The veteran educator said he had seen exponential growth in the number of universities and student recruitment and witnessed first-hand how many mainland universities had been turned into bureaucratic institutions by local governments.

"Our universities are controlled by the governments like they control their government departments, so much so that our headcount, selection and appointment of university officials and even the decommissioning of laboratory equipment all needs approval from local governments," he said. "But how much do they know what sort of personnel our schools need?"

Some 70 elite colleges including Tsinghua and Peking University receive funding from Beijing, while about 2,000 other colleges are locally run, with financing from regional governments.

Huang, 59, said such local colleges, including Anhui University, were particularly prone to rampant bureaucracy and faced financial constraints that compromised the quality of teaching and could derail China from its goal of becoming a major global provider of quality education.

As part of Beijing's efforts to lift the country out of economic stagnation in the wake of the Asian financial crisis, mainland colleges were pushed into reckless expansion in the late 1990s. That saw locally run colleges amass debts exceeding 340 billion yuan (HK$421 billion) at their peak.

Locally run colleges had been hit hard by the accumulation of debt over the years amid a gaping economic divide between affluent coastal regions in the east and backwater provinces in the west. At Anhui University, for instance, Huang noted that enrolment had grown from a few thousand more than a decade ago to 30,000 today. But it had to make do with an annual budget - including government funding and tuition fees - of less than 1 billion yuan, barely enough for daily operations.

Huang said he wanted at least 500 million yuan more a year to improve the quality of teaching and research by recruiting experienced teaching staff and acquiring sophisticated laboratory equipment.
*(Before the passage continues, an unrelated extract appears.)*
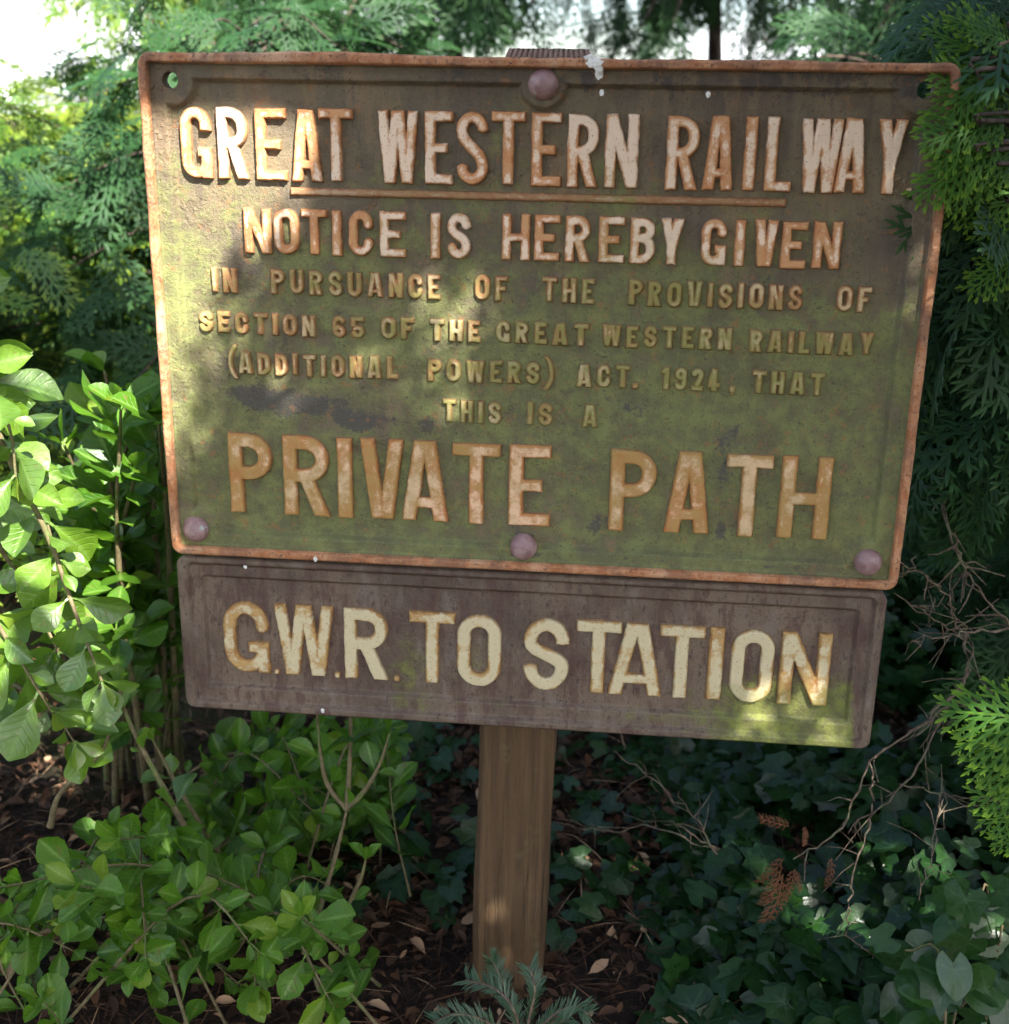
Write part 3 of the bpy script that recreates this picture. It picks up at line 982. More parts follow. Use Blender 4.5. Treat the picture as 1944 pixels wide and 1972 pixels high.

Even so, Anhui University remained in a better position than other cash-strapped universities in the western and central regions, where local governments were legally required to reserve limited education funds for primary and secondary schools.

However, Zhao Lu , a department head at the Ministry of Finance, said it was unfair to say that colleges were overly reliant on state funding, as they had been relying on bank loans to fund their expansion for many years. Zhao said colleges should seek to diversify their funding sources through various means such as improving their ability to draw donations from the public.

Cheng Fangping , an education studies specialist, said colleges should explore ways of generating their own income such as providing training programmes for civil servants or company employees, and bidding for research and development programmes.

He said that many had failed to differentiate themselves in terms of academic and training specialisations even though college applications started declining in 2008. "If they continue to look the same, some of them might risk going bankrupt because they will have difficulty attracting students," he said.